C++ the right answer to the wrong question
"To be fair, if Apple stopped wasting time with Swift on iOS and moved to C++" says karlkarl.
You are right C++ is the right answer, but to the wrong question.
C++ is heavily based on a bad system language C with all its flaws.
It is C++ that has wasted nearly 40 years now trying to fix the problems with C and introduce a bad implementation of OO with its horrible versions of multiple inheritance and generics (templates).
As the obvious C++ zealot that karlkarl obviously is, it is not C++ that is broken, it is the platforms.
Actually, most platforms are only broken in the sense that they support C and C++. A good platform would reject these languages and most programs in them would cease to work (at least without a good deal of modification and bug fixing).
This is because such devices as pointers and the ++ operator (after which C++ is named) are the right answers to the wrong question.
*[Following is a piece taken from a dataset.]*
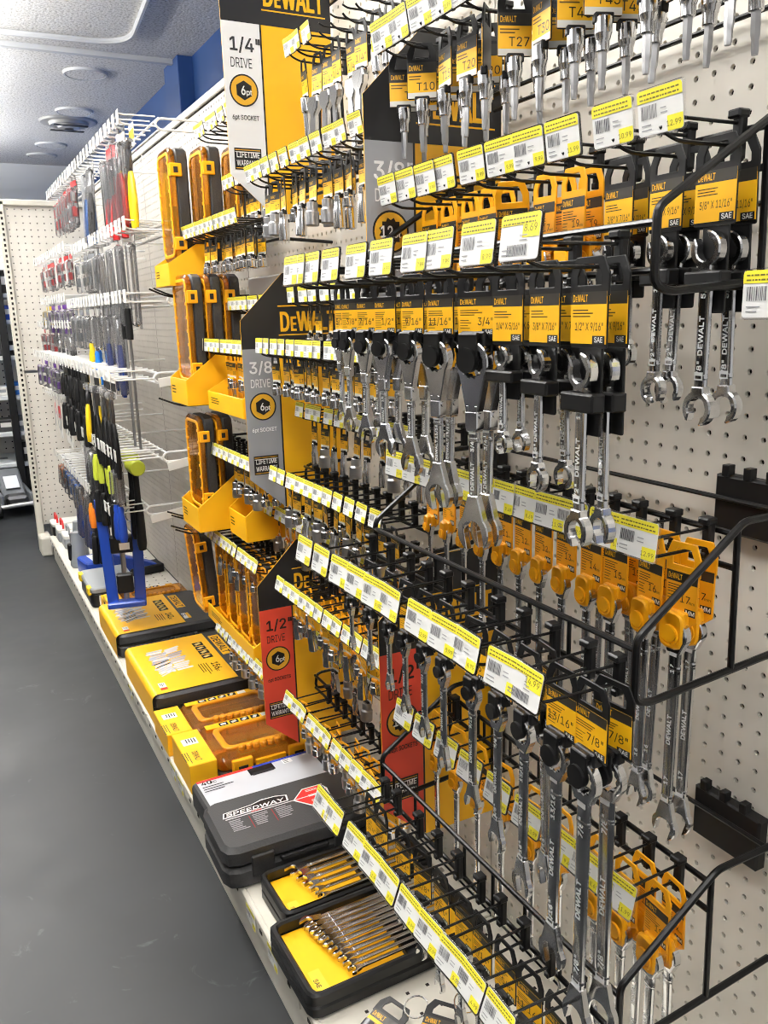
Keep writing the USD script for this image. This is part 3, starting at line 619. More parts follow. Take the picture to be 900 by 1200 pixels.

The right answer in small off-the-network systems that don't require correctness and security.
C and C++ are not the right answer in today's highly-connected and security sensitive environments and have cost the world trillions of dollars in data breaches and attacks.
Good security is based on languages that respect memory boundaries (no out-of-bound indexing, buffer overflows, etc). C and C++ cheat the industry of good security. There are many other reasons to move away from these languages.
http://ianjoyner.name/C++.html
https://www.quora.com/Why-is-the-C++-language-so-difficult-to-learn
https://www.quora.com/Do-the-programming-languages-which-do-not-support-the-use-of-pointers-in-code-leave-much-to-be-desired/answer/Ian-Joyner-1
It is time to move past languages like C and C++ and the weak CPU architectures they are based on.
(I'm not enamoured of the fact that Swift, C#, and Kotlin try to look something like C either. The continued use of () to call a (misnamed) function breaks the uniform access principle https://en.wikipedia.org/wiki/Uniform_access_principle. Or that it uses the mathematically universally accepted equality symbol '=' to mean something as completely different as assignment ':=' and this then has to be explained to learners to be careful. Silly perpetuation of the mistakes of C.)